Over the last few years, Domas’s technique of using GDB as a profiler has become a key tool in helping us analyze MySQL when customers are having trouble. We have our own implementation of it in Percona Toolkit (pt-pmp) and we gather GDB backtraces from pt-stalk and pt-collect.
Although it’s helped us figure out a lot of problems, sometimes it doesn’t go well. Getting GDB backtraces is pretty intrusive. Here are three things that I’ve witnessed:
- The server freezes for the duration of the process. This is the most obvious impact on the running server: GDB forklifts the process and gets a stack trace from every thread, then lets it go on working. But this can take a while. It’s usually a couple of seconds, but on big servers with a lot of memory and many threads, it can take much longer (I’ve seen tens of seconds, but heard reports of minutes).
- The server can crash. I haven’t seen this myself, but I’ve heard reports from others.
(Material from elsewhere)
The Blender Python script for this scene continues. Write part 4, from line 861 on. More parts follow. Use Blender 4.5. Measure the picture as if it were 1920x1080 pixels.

- The server can be left in an unstable state. Sometimes when GDB detaches, the process’s state isn’t quite as it was before. I have rarely seen this, but the other day I had a customer experience a very slow-running server that was using tons of CPU time and lots of system CPU, and exhibiting the classic signs of InnoDB kernel_mutex contention. I was not able to find anything wrong, and was still trying to determine whether the sudden slowness was due to some cause such as an increase in traffic or just InnoDB having trouble, when the customer Skyped me to say that they’d restarted the server and it resolved the problems. This server had previously been analyzed with GDB around the time the problems began.
So although it’s extremely useful, it does have risks.
Domas, and others at Facebook and beyond, have developed a variety of tools that can help them get stack traces less intrusively. I think we need to investigate some of those and see whether there is something that would work well a broad variety of cases for more users, and how much less intrusive they can be.
Of course, I’m really waiting for MySQL 5.6 and the improved Performance Schema that will be included with it. A built-in solution will be much better than a technique such as using GDB. We’ll probably never stop using GDB completely, but hopefully we’ll be able to use such tools much less frequently after 5.6 is released.